ARC at least doesn't look terrible (in Linux), The market is different now; with Nvidia and AMD GPUs now finally selling at near MSRP that in some cases was set 3 or 4 years ago, the pricing is rather high. If Intel prices these cards right they could provide some competition. And if they're actually available -- I look up Alchemist A380 for example on Google shopping and find one Asrock model listed (then some scale model A380 Airbusses to fill out the page.) But, they do have a cash crunch, I could absolutely see them cancelling them even if they do manage to sell some cards.
 
Intel has shown countless times they don't really care about customers, but they do care very much about their share price.
Corporations are designed that way. They are not designed to be altruistic.

If people don't like it they should try to replace them with charities.
 
Sure they were. Dude your bias is showing...
First, there's no such thing as unbiased. Everybody is biased, at all times, on everything, no exceptions. However, the difference is whether the facts support your biases or not. They do in my case.
 
I wonder why my system is rock solid and it only has AMD 🤔
I also have one of the affected Samsung NVME drives but didn't experience the wear issue...there are always exceptions. If you search for issues with AMD software you will find endless posts, news articles, knowledgebase articles, and all sorts of information about issues with AMD's software. Silicon can vary wildly, even in the literal same SKU. This causes the same software to perform differently with the "same" hardware. The main problem (among many) with AMD's software is that they don't account for this variability well at all. Let's also be clear, are Nvidia and Intel perfect? Far, far, far from it. Are they the "lesser of evils"? Absolutely. I would love a reliable competitor, AMD isn't it and they never have been. Could that change some day? Absolutely.
 
If you search for issues with AMD software you will find endless posts, news articles, knowledgebase articles, and all sorts of information about issues with AMD's software.

You're talking specifically about AMD's GPU software I assume, not CPU's, even though you said 'all-AMD' systems? There is nothing wrong with their CPUs. I'm on my 2nd system (AM5 from AM4) and both my sons have AM4 systems: 3600, 5600, 5600X, 7600. No issues whatsoever on any system. All cards are now Nvidia (3060ti, 3070, 4070ti), but I had a Sapphire 5700XT after my 1070 and had no issues with it at all, but I did buy very late, but before the Crypto nonsense began. Before that I had Intel, also no issues.

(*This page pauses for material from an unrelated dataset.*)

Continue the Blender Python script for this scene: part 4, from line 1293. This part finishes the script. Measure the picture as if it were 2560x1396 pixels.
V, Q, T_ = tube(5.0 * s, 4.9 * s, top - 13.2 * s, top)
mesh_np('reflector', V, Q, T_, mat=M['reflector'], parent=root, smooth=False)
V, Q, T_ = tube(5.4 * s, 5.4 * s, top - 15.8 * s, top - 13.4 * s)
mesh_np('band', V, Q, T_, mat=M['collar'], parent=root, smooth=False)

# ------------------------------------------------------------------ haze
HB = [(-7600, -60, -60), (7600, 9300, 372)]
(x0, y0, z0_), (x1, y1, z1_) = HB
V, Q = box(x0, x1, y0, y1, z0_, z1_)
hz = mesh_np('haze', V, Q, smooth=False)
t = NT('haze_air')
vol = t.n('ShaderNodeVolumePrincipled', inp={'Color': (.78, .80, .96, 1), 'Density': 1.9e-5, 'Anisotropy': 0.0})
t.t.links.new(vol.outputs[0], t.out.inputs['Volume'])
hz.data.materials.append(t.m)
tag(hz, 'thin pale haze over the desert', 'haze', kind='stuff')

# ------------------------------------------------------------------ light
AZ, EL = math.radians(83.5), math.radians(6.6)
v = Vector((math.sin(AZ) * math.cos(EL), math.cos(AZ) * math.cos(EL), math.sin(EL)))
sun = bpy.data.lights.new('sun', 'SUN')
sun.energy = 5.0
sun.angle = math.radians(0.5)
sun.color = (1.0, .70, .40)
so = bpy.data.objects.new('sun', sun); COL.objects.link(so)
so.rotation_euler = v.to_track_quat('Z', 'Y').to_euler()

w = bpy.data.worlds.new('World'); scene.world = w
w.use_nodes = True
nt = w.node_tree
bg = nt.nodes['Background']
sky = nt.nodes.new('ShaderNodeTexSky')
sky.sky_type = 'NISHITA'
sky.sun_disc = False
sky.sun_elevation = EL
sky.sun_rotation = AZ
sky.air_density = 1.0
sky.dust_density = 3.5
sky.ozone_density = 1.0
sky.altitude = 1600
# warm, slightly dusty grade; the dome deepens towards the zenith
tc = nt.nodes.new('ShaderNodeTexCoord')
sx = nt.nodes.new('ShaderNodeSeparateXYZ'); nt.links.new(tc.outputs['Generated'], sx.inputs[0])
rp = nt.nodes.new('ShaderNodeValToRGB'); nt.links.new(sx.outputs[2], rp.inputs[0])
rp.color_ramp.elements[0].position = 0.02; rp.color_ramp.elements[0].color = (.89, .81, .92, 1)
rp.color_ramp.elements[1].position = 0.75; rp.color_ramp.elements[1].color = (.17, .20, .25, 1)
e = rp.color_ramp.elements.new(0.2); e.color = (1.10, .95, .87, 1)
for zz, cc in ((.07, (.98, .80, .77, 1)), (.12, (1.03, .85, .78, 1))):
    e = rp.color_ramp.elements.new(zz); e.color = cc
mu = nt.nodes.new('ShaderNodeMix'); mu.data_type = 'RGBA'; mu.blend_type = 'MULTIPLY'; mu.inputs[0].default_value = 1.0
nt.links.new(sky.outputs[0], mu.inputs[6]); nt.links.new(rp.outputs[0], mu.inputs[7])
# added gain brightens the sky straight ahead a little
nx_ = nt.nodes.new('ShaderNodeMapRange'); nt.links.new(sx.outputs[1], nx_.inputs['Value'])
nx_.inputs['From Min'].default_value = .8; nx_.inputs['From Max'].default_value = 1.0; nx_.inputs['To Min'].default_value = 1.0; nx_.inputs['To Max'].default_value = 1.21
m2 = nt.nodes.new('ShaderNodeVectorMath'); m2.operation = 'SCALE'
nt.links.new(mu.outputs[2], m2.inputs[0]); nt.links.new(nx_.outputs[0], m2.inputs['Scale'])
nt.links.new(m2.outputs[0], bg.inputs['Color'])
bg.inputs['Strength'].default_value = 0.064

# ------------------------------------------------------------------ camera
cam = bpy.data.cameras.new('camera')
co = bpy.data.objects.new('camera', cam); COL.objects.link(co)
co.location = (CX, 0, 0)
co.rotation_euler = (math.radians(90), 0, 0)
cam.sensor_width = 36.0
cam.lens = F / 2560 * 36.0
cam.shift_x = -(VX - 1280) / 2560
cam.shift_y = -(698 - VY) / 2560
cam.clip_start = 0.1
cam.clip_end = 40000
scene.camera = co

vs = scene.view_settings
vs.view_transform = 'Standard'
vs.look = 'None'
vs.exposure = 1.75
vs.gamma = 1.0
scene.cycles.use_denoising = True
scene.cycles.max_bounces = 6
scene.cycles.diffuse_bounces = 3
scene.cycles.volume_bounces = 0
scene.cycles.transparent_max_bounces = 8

If you are suggesting that AMD systems have major issues, you are a drama queen, nothing more. GPU's, yah, they had driver issues with RDNA2, well-known, and it continues to hurt them for mindshare. Had the 7900XT been intelligently priced however, I would have likely bought that instead of the 4070ti, but AMD are experts in shooting themselves in the foot.
 
No, I'm referring to their BIOS/UEFI as well. And no, I'm not being a drama queen. Reliability is paramount. Even a .5% rate of instability is grossly unacceptable, and AMD is way beyond that. I work in IT and I use what is safe and reliable. That is not now, nor has it ever been AMD. Google is your friend.

Also, your anecdotal personal issues, or lack thereof, are irrelevant. Prime example? Cyberpunk 2077. I experienced NONE of the issues that others did while playing it. I played it day one and my experience was essentially flawless. Does that make the issues others experienced not true or false? Of course not. AMD is not reliable. I knew this back when they bought ATI, which is why I stopped using those cards as soon as they were bought. Every time I dip my toes back into the AMD waters, they get burned, without fail.

I desperately wish AMD was a reliable competitor, I do, but they just aren't and never have been.